From here on, the pace was frantic. The Irish singer Cmat stood out, clearly playing at home given the number of Irish flags in the audience. She seemed like a rougher, pub-friendly version of Chappell Roan, but even more dedicated to the cause. She ended up hugging her adoring audience and returned to the stage so exhausted that she collapsed, unable to breathe. Her 80s pop for all audiences turned the ten thousand people watching her into one.
After that, This is Lorelei seemed almost bored, but little by little they managed to recover with their harmless pop index and dance rhythms. When the singer stopped messing around and picked up the guitar, they sounded more organic and exultant. Their anthem "I'm All Fucked Up" sounded fabulous when the night had already arrived and all that was left was to wait for Charli XCX.
More interesting and contemporary were Magdalena Bay . These Argentine-Americans have revolutionized the synth pop scene in recent years, demonstrating this with a baroque staging, with their singer occasionally dressed in poppies or wearing masks in the purest Noh theater style. They created a brilliant Casio commercial on the big screen and offered emotional songs with complex textures and great melodies.
At the same time—this sometimes happens at major festivals—English singer FKA Twigs unleashed her refined, hypnotically charged trip hop to a crowd that sat tight, waiting for their friend Charlie. This was two hours before the day's headliner, and entrances were already closed and audiences were diverted to avoid overcrowding. FKA Twigs's voice and icy atmosphere deserve their own audience, but here she was overshadowed as a simple prelude. Why not reverse the order?
A few meters away, from Cleveland, Ohio, came Midnight . "This festival is very bizarre, and I assure you, we're the most bizarre of all," they said.

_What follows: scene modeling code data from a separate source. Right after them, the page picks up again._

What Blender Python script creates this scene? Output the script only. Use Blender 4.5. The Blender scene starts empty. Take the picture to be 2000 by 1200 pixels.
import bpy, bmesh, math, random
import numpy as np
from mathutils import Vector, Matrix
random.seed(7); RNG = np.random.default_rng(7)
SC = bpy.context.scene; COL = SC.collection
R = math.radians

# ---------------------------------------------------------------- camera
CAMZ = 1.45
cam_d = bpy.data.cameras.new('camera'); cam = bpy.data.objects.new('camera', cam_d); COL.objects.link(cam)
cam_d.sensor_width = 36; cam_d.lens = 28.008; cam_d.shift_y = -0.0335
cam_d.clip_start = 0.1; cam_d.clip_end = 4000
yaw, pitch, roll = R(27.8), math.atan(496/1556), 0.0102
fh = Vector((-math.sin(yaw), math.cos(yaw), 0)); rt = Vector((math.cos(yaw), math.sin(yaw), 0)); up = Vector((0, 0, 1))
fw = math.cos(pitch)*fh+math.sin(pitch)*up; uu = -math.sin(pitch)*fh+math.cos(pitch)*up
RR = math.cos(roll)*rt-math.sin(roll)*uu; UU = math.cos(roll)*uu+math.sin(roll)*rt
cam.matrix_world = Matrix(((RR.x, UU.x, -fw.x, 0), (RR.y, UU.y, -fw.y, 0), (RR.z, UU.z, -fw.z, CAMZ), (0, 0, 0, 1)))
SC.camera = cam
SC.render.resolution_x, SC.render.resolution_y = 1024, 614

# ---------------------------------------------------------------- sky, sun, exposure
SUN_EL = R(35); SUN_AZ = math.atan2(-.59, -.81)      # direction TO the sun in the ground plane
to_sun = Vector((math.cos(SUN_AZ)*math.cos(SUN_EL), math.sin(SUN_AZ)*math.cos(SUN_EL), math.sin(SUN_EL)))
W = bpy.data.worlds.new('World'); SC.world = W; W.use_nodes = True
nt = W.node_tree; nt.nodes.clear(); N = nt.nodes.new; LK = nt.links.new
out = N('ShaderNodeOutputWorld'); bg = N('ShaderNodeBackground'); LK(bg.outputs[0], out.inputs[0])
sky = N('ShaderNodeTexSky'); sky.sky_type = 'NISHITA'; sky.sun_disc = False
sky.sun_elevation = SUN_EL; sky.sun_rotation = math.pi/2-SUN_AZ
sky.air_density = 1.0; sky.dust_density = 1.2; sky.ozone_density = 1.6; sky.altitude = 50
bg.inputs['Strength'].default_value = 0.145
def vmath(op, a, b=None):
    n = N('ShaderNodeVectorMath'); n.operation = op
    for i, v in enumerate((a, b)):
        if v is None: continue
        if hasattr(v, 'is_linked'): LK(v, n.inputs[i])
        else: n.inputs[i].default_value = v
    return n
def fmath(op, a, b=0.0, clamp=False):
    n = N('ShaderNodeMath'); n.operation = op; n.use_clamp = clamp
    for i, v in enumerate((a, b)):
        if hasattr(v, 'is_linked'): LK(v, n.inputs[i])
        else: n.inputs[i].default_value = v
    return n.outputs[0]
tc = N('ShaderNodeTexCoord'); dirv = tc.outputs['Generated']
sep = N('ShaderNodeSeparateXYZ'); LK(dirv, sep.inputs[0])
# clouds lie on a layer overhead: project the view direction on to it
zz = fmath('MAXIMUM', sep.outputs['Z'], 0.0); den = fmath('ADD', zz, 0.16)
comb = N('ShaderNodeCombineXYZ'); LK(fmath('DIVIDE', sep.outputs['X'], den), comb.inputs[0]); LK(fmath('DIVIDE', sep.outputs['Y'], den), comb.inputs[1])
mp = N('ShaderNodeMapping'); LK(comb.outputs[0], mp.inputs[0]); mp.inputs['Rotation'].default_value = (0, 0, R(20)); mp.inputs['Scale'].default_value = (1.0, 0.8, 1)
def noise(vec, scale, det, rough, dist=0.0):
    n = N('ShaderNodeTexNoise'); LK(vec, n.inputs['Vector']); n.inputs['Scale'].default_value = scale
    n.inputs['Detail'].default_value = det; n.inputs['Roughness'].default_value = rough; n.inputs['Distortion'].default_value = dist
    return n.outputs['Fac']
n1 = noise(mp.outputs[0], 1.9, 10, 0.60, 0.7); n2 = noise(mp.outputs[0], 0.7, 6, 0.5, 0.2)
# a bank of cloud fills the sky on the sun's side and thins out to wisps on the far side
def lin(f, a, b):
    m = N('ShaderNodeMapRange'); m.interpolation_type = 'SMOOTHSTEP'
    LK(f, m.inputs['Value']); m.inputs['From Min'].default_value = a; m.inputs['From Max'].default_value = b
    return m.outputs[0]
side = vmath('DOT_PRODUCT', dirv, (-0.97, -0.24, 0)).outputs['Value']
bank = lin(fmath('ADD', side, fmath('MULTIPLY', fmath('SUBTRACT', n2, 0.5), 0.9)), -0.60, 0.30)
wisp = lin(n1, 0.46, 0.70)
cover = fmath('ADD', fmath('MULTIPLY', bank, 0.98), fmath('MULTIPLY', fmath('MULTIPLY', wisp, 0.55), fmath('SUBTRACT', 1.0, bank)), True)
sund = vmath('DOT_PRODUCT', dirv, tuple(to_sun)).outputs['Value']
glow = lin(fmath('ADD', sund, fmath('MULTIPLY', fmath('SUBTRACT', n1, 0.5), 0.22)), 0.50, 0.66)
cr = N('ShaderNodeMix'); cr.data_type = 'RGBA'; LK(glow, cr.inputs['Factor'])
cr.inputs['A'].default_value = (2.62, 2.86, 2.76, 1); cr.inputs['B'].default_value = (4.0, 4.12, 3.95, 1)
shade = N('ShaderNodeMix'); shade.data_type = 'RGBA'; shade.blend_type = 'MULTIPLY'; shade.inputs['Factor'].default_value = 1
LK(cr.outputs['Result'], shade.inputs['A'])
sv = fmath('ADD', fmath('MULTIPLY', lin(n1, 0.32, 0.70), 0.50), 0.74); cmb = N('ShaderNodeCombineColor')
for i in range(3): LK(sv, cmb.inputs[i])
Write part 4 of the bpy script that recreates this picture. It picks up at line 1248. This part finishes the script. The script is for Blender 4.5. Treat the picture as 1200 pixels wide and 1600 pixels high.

How right they were. How wonderfully strange they were. They kicked off their journey with the most overwhelming, amphetamine-fueled metal. There are a thousand offerings at Primavera, but most are homogeneous and interchangeable. Not so these; these guys put a new spin on the night, with songs pumping out ten thousand miles an hour, piercing vocals, and a whole lot of theatricality. Dressed in black hoods that hid their faces, their performance was, by contrast, fresh and terrifically fun.
A little further afield, the nineties psychedelia of Spiritualized delighted the old school, the one that came out in the early 2000s when, alas, Spiritualized were headlining. How long ago all that is. Now they only brought together about 5,000 people. Enough. They revived their legendary "Pure Phase" amidst blue spotlights, smoke, strobe lights, and lots of pedal-pumping, note-stretching, and lysergic delirium. Jason Pierce remains unblemished 30 years after an album that altered consciences while healing spirits. Never has psychedelia been closer to spirituality.
Another of the early morning's discoveries was the trance pop of Kelley Lee Owens . Under the motto "Pure Euphoria," a concert kicked off with her alone among synthesizers and mixing boards. Her songs are sentimental, suggestive, and absolutely danceable, based on emotional electronics. Nothing better to whet your appetite for the main course: the omnipresent Charli XCX.